Ann Rinaldi is the author who first got me interested in writing historical fiction. She does it so beautifully. “Wolf By the Ears” is, in my opinion, one of her finest novels, set in 1819 on Thomas Jefferson’s Virginia plantation, Monticello.
For years it has been speculated that Thomas Jefferson took his slave Sally Hemmings as his mistress and fathered children with her. Some historians feel that it was actually Jefferson’s brother who fathered those children, and we may never know for sure. This book is written from the viewpoint that it was Jefferson himself, and so for the purposes of discussing this novel, we’ll say that’s what happened.
Harriet is the daughter of Sally Hemmings and has lived at Monticello her whole life.
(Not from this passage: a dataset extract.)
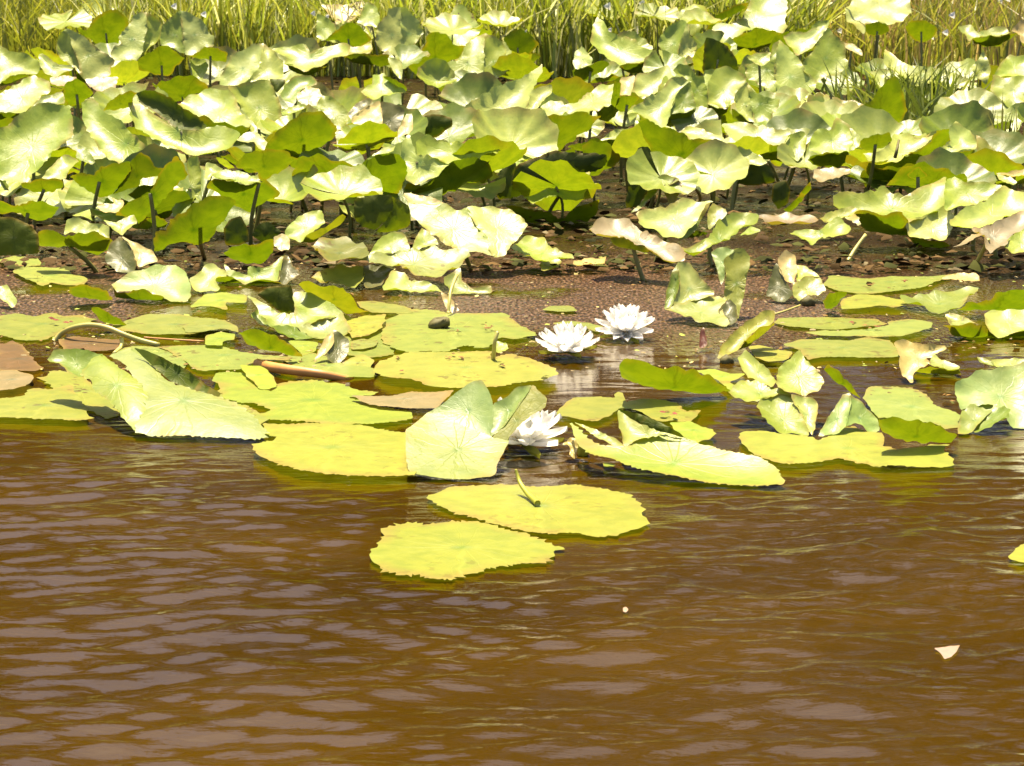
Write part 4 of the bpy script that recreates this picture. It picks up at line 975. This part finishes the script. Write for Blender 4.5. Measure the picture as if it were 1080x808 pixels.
# ------------------------------------------------------------------ flowers, buds, stalks and small debris
def petal_geo(L, W, cup, seg=7, cross=4):
    V, F = [], []
    for i in range(seg + 1):
        t = i / seg
        w = W * (math.sin(math.pi * min(1, t * 0.93 + 0.07)) ** 0.75) * (1 - 0.25 * t)
        for j in range(cross + 1):
            s = j / cross * 2 - 1
            x = s * w / 2
            z = cup * L * (t ** 2) * 0.45 + abs(s) ** 2 * W * 0.28
            V.append(Vector((x, t * L, z)))
    for i in range(seg):
        for j in range(cross):
            a = i * (cross + 1) + j
            F.append((a, a + 1, a + cross + 2, a + cross + 1))
    return V, F

def flower(px, py, z, label, tiltx=0, tilty=0, size=0.056, rings=((13, 8, 1.0), (12, 30, .96), (10, 52, .86)), seed=1):
    r = random.Random(seed)
    c = on_height(px, py, z)
    root = empty('water_lily_flower', c)
    root.rotation_euler = (math.radians(tiltx), math.radians(tilty), 0)
    tag(root, label, 'water lily', 'white water lily flowers')
    for (n, el, k) in rings:
        a0 = r.uniform(0, 1)
        for i in range(n):
            az = 2 * math.pi * (i + a0 + r.uniform(-.15, .15)) / n
            V, F = petal_geo(size * k * r.uniform(.92, 1.06), size * .42 * r.uniform(.9, 1.1), .35)
            e = math.radians(el + r.uniform(-6, 6))
            M = Matrix.Rotation(az, 4, 'Z') @ Matrix.Rotation(e, 4, 'X')
            mesh_obj('petal', [M @ (v + Vector((0, size * .06, 0))) for v in V], F, M_PETAL, root)
    V, F = [], []
    for i in range(46):
        az = r.uniform(0, 6.283); e = math.radians(r.uniform(45, 88)); l = size * r.uniform(.28, .40)
        d = Vector((math.cos(az) * math.cos(e), math.sin(az) * math.cos(e), math.sin(e)))
        b = Vector((math.cos(az), math.sin(az), 0)) * size * r.uniform(.02, .10)
        tv, tf = tube([b, b + d * l * .6, b + d * l + Vector((-d.x, -d.y, 0)) * .003], (.0010, .0014), 5)
        o = len(V); V += tv; F += [tuple(k + o for k in f) for f in tf]
    mesh_obj('stamens', V, F, M_STAMEN, root)
    V, F = [], []
    for i in range(4):
        pv, pf = petal_geo(size * 1.0, size * .34, .2)
        M = Matrix.Rotation(i * math.pi / 2 + .4, 4, 'Z') @ Matrix.Rotation(math.radians(-1), 4, 'X')
        mesh_obj('sepal', [M @ (v - Vector((0, 0, .0022))) for v in pv], pf, M_BUD, root)
    return root

flower(599, 371, .012, 'open white water lily on the brown patch, left of the two open flowers', 4, 0, .056, seed=3)
flower(660, 350, .014, 'open white water lily showing its yellow heart, right of the two open flowers', 24, -3, .054, seed=5)
flower(551, 468, .012, 'white water lily half hidden behind the central folded leaf, petals fanning right', 8, 8, .064,
       ((8, 14, 1.0), (9, 34, 1.0), (8, 56, .9)), seed=8)

def stalk(label, path, radii, mat, name='lily_stalk', cat='stalk', sides=9, group=None):
    """path: (px, py, height above the water)"""
    pts = []
    y0 = on_height(path[-1][0], path[-1][1], max(0, path[-1][2])).y
    for (x, y, z) in path:
        pts.append(on_height(x, y, z))
    base = Vector((pts[0].x, pts[0].y, 0))
    V, F = tube([p - base for p in pts], radii, sides)
    o = mesh_obj(name, V, F, mat, loc=base)
    tag(o, label, cat, group)
    return o

stalk('bent yellow stalk arching over the left pads like a low bridge', [(57, 360, .0), (66, 351, .015), (80, 345, .03), (97, 343, .035), (114, 346, .032), (131, 353, .022), (148, 359, .012), (168, 364, .004)], (.0052, .0045), M_STEMY)
stalk('short yellow stub of stalk hanging under the bent yellow stalk', [(128, 356, .022), (128, 365, .008), (120, 373, .002)], (.004, .0032), M_STEMY)
stalk('thin reddish stalk lying between the long left pads', [(152, 356, .010), (180, 358, .011), (215, 360, .010)], (.0018, .0015), M_ORANGE)
stalk('thick rusty orange stalk lying in the water left of the yellow scraps', [(272, 384, .006), (290, 388, .012), (312, 391, .014), (335, 394, .012), (352, 397, .006), (372, 401, -.004)], (.0095, .006), M_ORANGE)
stalk('yellow seed stalk standing on the wide yellow pad', [(520, 381, .010), (521, 370, .030), (522, 360, .047), (525, 350, .062)], (.0040, .0030), M_STEMY)
stalk('pale yellow stalk dangling above the dark-budded pad', [(473, 330, .015), (474, 318, .035), (476, 305, .055), (482, 290, .075)], (.003, .0035), M_STEMY)
stalk('thin pale stalk standing behind the dark gap right of the biggest dark leaf', [(760, 197, .0), (759, 190, .02), (758, 180, .05)], (.005, .004), M_STEMY)
stalk('dark thin twig lying slantwise below the curled withered leaf', [(812, 333, .008), (828, 328, .014), (844, 322, .02)], (.0022, .0018), M_STEMY, 'twig', 'twig')
stalk('dark brown twig stuck in the hollow of the trough-shaped leaf', [(944, 166, .17), (946, 158, .19), (948, 148, .21)], (.005, .003), M_POD, 'twig', 'twig')
stalk('curved green sprout standing on the right open-water pad', [(567, 531, .011), (557, 521, .014), (549, 510, .022), (546, 502, .030), (544, 495, .038)], (.0042, .0016), M_BUD, 'sprout', 'sprout')

def lathe_blob(label, px, py, z, rad, prof, mat, name, cat, lean=(0, 0)):
    c = on_height(px, py, z)
    V, F = [], []
    sd = 14
    for i, (rr, zz) in enumerate(prof):
        for k in range(sd):
            a = 2 * math.pi * k / sd
            q = 1 + .16 * math.sin(3 * a + i) + .12 * math.sin(5 * a + 2 * i)
            V.append(Vector((rr * rad * q * math.cos(a) + lean[0] * zz * rad, rr * rad * q * math.sin(a) + lean[1] * zz * rad, zz * rad)))
    for i in range(len(prof) - 1):
        for k in range(sd):
            F.append((i * sd + k, i * sd + (k + 1) % sd, (i + 1) * sd + (k + 1) % sd, (i + 1) * sd + k))
    F.append(tuple(reversed(range(sd)))); F.append(tuple(range((len(prof) - 1) * sd, len(prof) * sd)))
    o = mesh_obj(name, V, F, mat, loc=c)
    tag(o, label, cat)
    return o
PODP = ((.35, 0), (.8, .25), (1, .6), (.95, 1.0), (.7, 1.35), (.35, 1.5), (.15, 1.7))
lathe_blob('dark green curled bud sitting on the long pad left of the two open flowers', 460, 347, .008, .020, ((.3, 0), (.8, .1), (1.0, .4), (.95, .7), (.7, 1.05), (.5, 1.0), (.35, .7)), M_POD, 'curled_bud', 'bud', (.5, 0))
lathe_blob('round brown seed pod under the lower end of the rolled yellow leaf', 766, 386, -.006, .012, PODP, M_POD, 'seed_pod', 'seed pod')
lathe_blob('dark seed pod below the curled withered leaf, right', 852, 324, -.004, .014, PODP, M_POD, 'seed_pod', 'seed pod')
bud = lathe_blob('pointed yellow-green flower bud standing right of the half-hidden flower', 614, 483, -.004, .0085, ((.5, 0), (.9, .8), (1, 1.6), (.85, 2.5), (.5, 3.2), (.06, 3.9)), M_BUD, 'flower_bud', 'flower bud', (.05, 0))
leaf('D3', 'small yellow and brown withered scrap clinging to the pointed bud', [('805,540 840,510 880,505 885,560 870,610 840,600 845,560', 'c', 35, 0, {'spots': .8, 'wave': .08})], name='dead_leaf', cat='dead leaf', group='dead leaves in the lily bed', stem=None)
pad('D4', 'thin strip of leaf edge under the white fold, beside the pointed bud', '-60,640 -20,640 10,650 -10,662 -55,662', 'p', z=.006)
pad('F', 'tiny white petal floating on open water below the oval pad', '657,641 660,640 663,643 660,646 657,645', 'h', z=.003, name='petal_scrap', cat='floating petal', group=None)

# brown scraps that lie on the pads, and litter between the stems: nobody could count it
def litter_mat():
    m, nt, out = new_mat('dead_scrap')
    at = N(nt, 'Attribute', attribute_name='tint')
    pr = N(nt, 'BsdfPrincipled'); pr.inputs['Roughness'].default_value = .85; pr.inputs['Specular IOR Level'].default_value = .08
    nt.links.new(at.outputs['Color'], pr.inputs['Base Color'])
    nt.links.new(pr.outputs[0], out.inputs[0])
    return m
M_LITTER = litter_mat()
def litter(name, label, cat, n, sampler, tints, size, seed, dim=(.6, 1.15)):
    r = random.Random(seed)
    V, F, T, UVs = [], [], [], []
    for i in range(n):
        c = sampler(r)
        s = r.uniform(*size)
        k = r.randint(4, 7)
        a0 = r.uniform(0, 6.28)
        el = r.uniform(.22, .85)
        tl = Matrix.Rotation(r.uniform(0, 6.28), 4, 'Z') @ Matrix.Rotation(r.gauss(0, .45), 4, 'X')
        o = len(V)
        V.append(c + tl @ Vector((0, 0, s * .25)))
        for j in range(k):
            a = a0 + 2 * math.pi * j / k
            q = s * r.uniform(.6, 1.1)
            p = tl @ Vector((math.cos(a) * q, math.sin(a) * q * el, 0))
            V.append(c + p)
        t = TINT[r.choice(tints)]
        m = r.uniform(*dim)
        T += [(t[0] * m, t[1] * m, t[2] * m, 0)] * (k + 1)
        for j in range(k):
            F.append((o, o + 1 + j, o + 1 + (j + 1) % k))
    for v in V: v.z = max(v.z, .004)
    ob = blade_obj(name, V, F, [(.3, .3)] * len(V), T, None, Vector((0, 0, 0)))
    ob.data.materials[0] = M_LITTER
    tag(ob, label, cat, kind='stuff')
    return ob

def on_scum(r):
    py = 262 + 130 * r.random()
    return on_height(r.uniform(-60, 1140), py, .005)
litter('scum_litter', 'tiny brown and cream scraps floating between the pads', 'litter', 900, on_scum, 'kbckbqb', (.002, .008), 4)
def under_leaves(r):
    d = 4.95 + 7.5 * r.random() ** 1.5
    return Vector((r.uniform(-.28, .28) * d, d, .004 + .012 * r.random()))
litter('leaf_litter', 'brown and olive leaf scraps, darkened as if shaded, floating between the stems', 'litter', 6000, under_leaves, 'bobobobooobbobbk', (.005, .026), 5, (.2, .6))  # dimmed, so the shade of the bed is in the scraps' colour
SCR = [(487, 377, .016), (480, 374, .012), (472, 377, .01), (531, 385, .008), (575, 398, .006), (484, 349, .009), (512, 342, .008), (517, 345, .008), (918, 300, .012), (956, 296, .009), (940, 305, .007), (900, 341, .014), (912, 343, .013), (925, 344, .011), (702, 434, .010), (710, 436, .009), (999, 418, .013), (1006, 424, .011), (1012, 307, .010), (138, 335, .010), (57, 337, .007), (72, 339, .006), (20, 280, .008), (42, 293, .008), (419, 378, .007), (426, 391, .006), (463, 265, .010), (884, 444, .0)]
def scraps():
    it = iter(SCR * 4)
    def f(r):
        x, y, s = next(it)
        return on_height(x + r.uniform(-3, 3), y + r.uniform(-1.5, 1.5), .017)
    return f
litter('pad_scraps', 'dark brown scraps lying on the floating pads', 'litter', len(SCR) * 3, scraps(), 'brbo', (.004, .010), 9)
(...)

No one has ever called her a slave and she is treated well. She knows that she’s lighter than the other slaves on the plantation, but that doesn’t seem important to her, until her brother tells her his belief that they are the children of Thomas Jefferson.
Now she has a choice to make. Should she leave the plantation, as her brother has done, go up North and pass herself off as a white woman? She could get away with it, if she wore nicer clothing and did her hair a little differently. But if she left, it would mean leaving behind her home, her mother, and possibly her father. She doesn’t know what she should do.
I had the chance to visit Monticello about twelve years ago and was thrilled to see the things that Ann described so well in the book. The stone corridors that ran under the building, the room above Jefferson’s where Sally did her sewing – it was all exactly as Ann described it. She is a masterful storyteller and I hope someday be able to write as well as she does.